- **WORK TO BE COMPLETED**:
Copy out all the lines exactly. Omit pictures.

———

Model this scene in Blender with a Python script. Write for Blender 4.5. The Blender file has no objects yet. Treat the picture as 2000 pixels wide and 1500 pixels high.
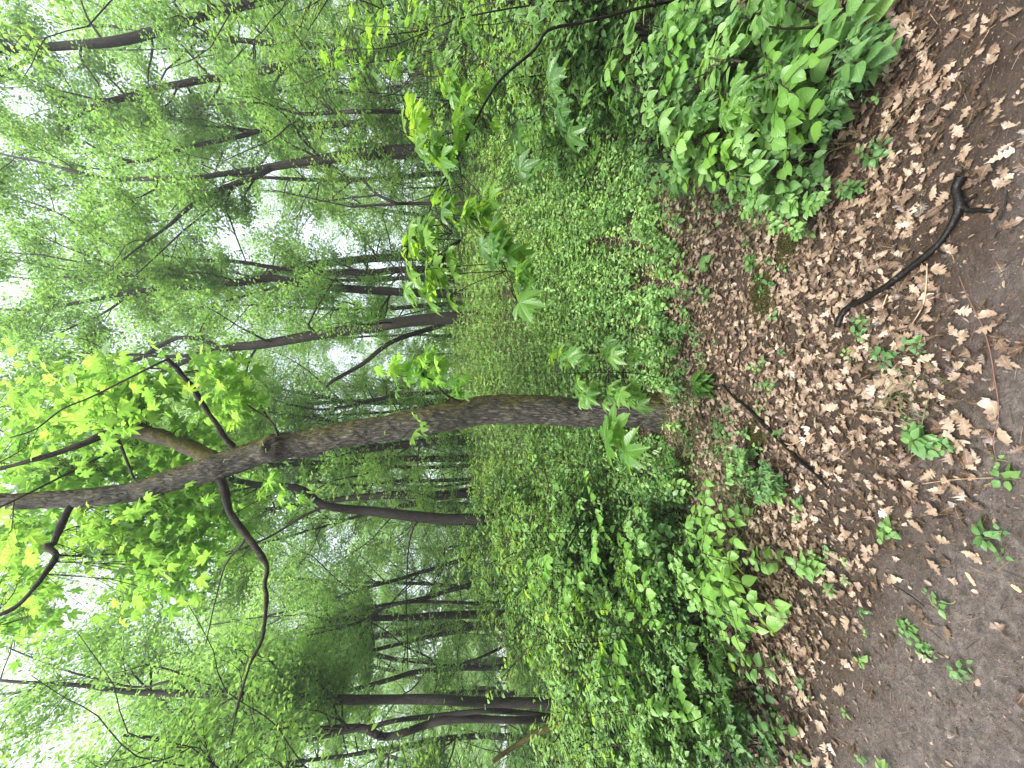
import bpy, math, random
import numpy as np

# ------------------------------------------------------------------ scene, camera, light
scene = bpy.context.scene
col = scene.collection
R = math.radians
H = 1.5            # eye height
F = 760.0          # focal length in pixels of the 2000 px wide photograph

cam_data = bpy.data.cameras.new("camera")
cam_data.sensor_fit = 'HORIZONTAL'
cam_data.sensor_width = 36.0
cam_data.lens = F / 2000.0 * 36.0
cam_data.clip_start = 0.02
cam_data.clip_end = 2000
cam = bpy.data.objects.new("camera", cam_data)
col.objects.link(cam)
cam.location = (0, 0, H)
# the phone was held upright, the picture lies on its side: world up points to the picture's left
from mathutils import Matrix, Vector
cam.rotation_euler = Matrix(((0, 1, 0), (0, 0, -1), (-1, 0, 0))).to_euler()
scene.camera = cam

scene.view_settings.view_transform = 'Standard'
scene.view_settings.look = 'None'
scene.view_settings.gamma = 1.0
scene.view_settings.exposure = 1.98

SUN_EL, SUN_ROT = R(62), R(200)
world = bpy.data.worlds.new("World")
scene.world = world
world.use_nodes = True
wn = world.node_tree
for n in list(wn.nodes):
    wn.nodes.remove(n)
wo = wn.nodes.new('ShaderNodeOutputWorld')
bg = wn.nodes.new('ShaderNodeBackground')
sky = wn.nodes.new('ShaderNodeTexSky')
sky.sky_type = 'NISHITA'
sky.sun_disc = False
sky.sun_elevation = SUN_EL
sky.sun_rotation = SUN_ROT
sky.air_density = 1.0
sky.dust_density = 4.0
sky.ozone_density = 1.0
hsv = wn.nodes.new('ShaderNodeHueSaturation')
hsv.inputs['Saturation'].default_value = 0.42
hsv.inputs['Value'].default_value = 1.0
wn.links.new(sky.outputs[0], hsv.inputs['Color'])
wn.links.new(hsv.outputs[0], bg.inputs['Color'])
bg.inputs['Strength'].default_value = 0.15
wn.links.new(bg.outputs[0], wo.inputs['Surface'])

sun_data = bpy.data.lights.new("sun", 'SUN')
sun_data.energy = 1.5
sun_data.angle = R(25)
sun_data.color = (1.0, 0.97, 0.92)
sun = bpy.data.objects.new("sun", sun_data)
col.objects.link(sun)
sd = Vector((math.sin(SUN_ROT) * math.cos(SUN_EL), math.cos(SUN_ROT) * math.cos(SUN_EL), math.sin(SUN_EL)))
sun.rotation_euler = sd.to_track_quat('Z', 'Y').to_euler()
sun.location = (0, 0, 30)

cy = scene.cycles
cy.max_bounces = 10
cy.diffuse_bounces = 5
cy.glossy_bounces = 2
cy.transmission_bounces = 6
cy.transparent_max_bounces = 4
cy.caustics_reflective = False
cy.caustics_refractive = False
cy.use_denoising = True
cy.sample_clamp_indirect = 8

rng = np.random.default_rng(7)

# ------------------------------------------------------------------ numeric helpers
def _hash(ix, iy, iz, seed):
    h = (ix * 374761393 + iy * 668265263 + iz * 2147483647 + seed * 1274126177) & 0xffffffff
    h = ((h ^ (h >> 13)) * 1274126177) & 0xffffffff
    h = ((h ^ (h >> 16)) * 2246822519) & 0xffffffff
    return ((h ^ (h >> 15)) & 0xffffff) / float(0xffffff)

def vnoise(p, seed=0):
    p = np.asarray(p, float)
    i = np.floor(p).astype(np.int64)
    f = p - i
    f = f * f * (3 - 2 * f)
    out = 0
    for dx in (0, 1):
        for dy in (0, 1):
            for dz in (0, 1):
                w = (f[..., 0] if dx else 1 - f[..., 0]) * (f[..., 1] if dy else 1 - f[..., 1]) * (f[..., 2] if dz else 1 - f[..., 2])
                out = out + w * _hash(i[..., 0] + dx, i[..., 1] + dy, i[..., 2] + dz, seed)
    return out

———

- **TASK OUTPUT**:
Model this scene in Blender with a Python script. Write for Blender 4.5. The Blender file has no objects yet. Treat the picture as 2000 pixels wide and 1500 pixels high.
import bpy, math, random
import numpy as np

# ------------------------------------------------------------------ scene, camera, light
scene = bpy.context.scene
col = scene.collection
R = math.radians
H = 1.5            # eye height
F = 760.0          # focal length in pixels of the 2000 px wide photograph

cam_data = bpy.data.cameras.new("camera")
cam_data.sensor_fit = 'HORIZONTAL'
cam_data.sensor_width = 36.0
cam_data.lens = F / 2000.0 * 36.0
cam_data.clip_start = 0.02
cam_data.clip_end = 2000
cam = bpy.data.objects.new("camera", cam_data)
col.objects.link(cam)
cam.location = (0, 0, H)
# the phone was held upright, the picture lies on its side: world up points to the picture's left
from mathutils import Matrix, Vector
cam.rotation_euler = Matrix(((0, 1, 0), (0, 0, -1), (-1, 0, 0))).to_euler()
scene.camera = cam

scene.view_settings.view_transform = 'Standard'
scene.view_settings.look = 'None'
scene.view_settings.gamma = 1.0
scene.view_settings.exposure = 1.98

SUN_EL, SUN_ROT = R(62), R(200)
world = bpy.data.worlds.new("World")
scene.world = world
world.use_nodes = True
wn = world.node_tree
for n in list(wn.nodes):
    wn.nodes.remove(n)
wo = wn.nodes.new('ShaderNodeOutputWorld')
bg = wn.nodes.new('ShaderNodeBackground')
sky = wn.nodes.new('ShaderNodeTexSky')
sky.sky_type = 'NISHITA'
sky.sun_disc = False
sky.sun_elevation = SUN_EL
sky.sun_rotation = SUN_ROT
sky.air_density = 1.0
sky.dust_density = 4.0
sky.ozone_density = 1.0
hsv = wn.nodes.new('ShaderNodeHueSaturation')
hsv.inputs['Saturation'].default_value = 0.42
hsv.inputs['Value'].default_value = 1.0
wn.links.new(sky.outputs[0], hsv.inputs['Color'])
wn.links.new(hsv.outputs[0], bg.inputs['Color'])
bg.inputs['Strength'].default_value = 0.15
wn.links.new(bg.outputs[0], wo.inputs['Surface'])

sun_data = bpy.data.lights.new("sun", 'SUN')
sun_data.energy = 1.5
sun_data.angle = R(25)
sun_data.color = (1.0, 0.97, 0.92)
sun = bpy.data.objects.new("sun", sun_data)
col.objects.link(sun)
sd = Vector((math.sin(SUN_ROT) * math.cos(SUN_EL), math.cos(SUN_ROT) * math.cos(SUN_EL), math.sin(SUN_EL)))
sun.rotation_euler = sd.to_track_quat('Z', 'Y').to_euler()
sun.location = (0, 0, 30)

cy = scene.cycles
cy.max_bounces = 10
cy.diffuse_bounces = 5
cy.glossy_bounces = 2
cy.transmission_bounces = 6
cy.transparent_max_bounces = 4
cy.caustics_reflective = False
cy.caustics_refractive = False
cy.use_denoising = True
cy.sample_clamp_indirect = 8

rng = np.random.default_rng(7)

# ------------------------------------------------------------------ numeric helpers
def _hash(ix, iy, iz, seed):
    h = (ix * 374761393 + iy * 668265263 + iz * 2147483647 + seed * 1274126177) & 0xffffffff
    h = ((h ^ (h >> 13)) * 1274126177) & 0xffffffff
    h = ((h ^ (h >> 16)) * 2246822519) & 0xffffffff
    return ((h ^ (h >> 15)) & 0xffffff) / float(0xffffff)

def vnoise(p, seed=0):
    p = np.asarray(p, float)
    i = np.floor(p).astype(np.int64)
    f = p - i
    f = f * f * (3 - 2 * f)
    out = 0
    for dx in (0, 1):
        for dy in (0, 1):
            for dz in (0, 1):
                w = (f[..., 0] if dx else 1 - f[..., 0]) * (f[..., 1] if dy else 1 - f[..., 1]) * (f[..., 2] if dz else 1 - f[..., 2])
                out = out + w * _hash(i[..., 0] + dx, i[..., 1] + dy, i[..., 2] + dz, seed)
    return out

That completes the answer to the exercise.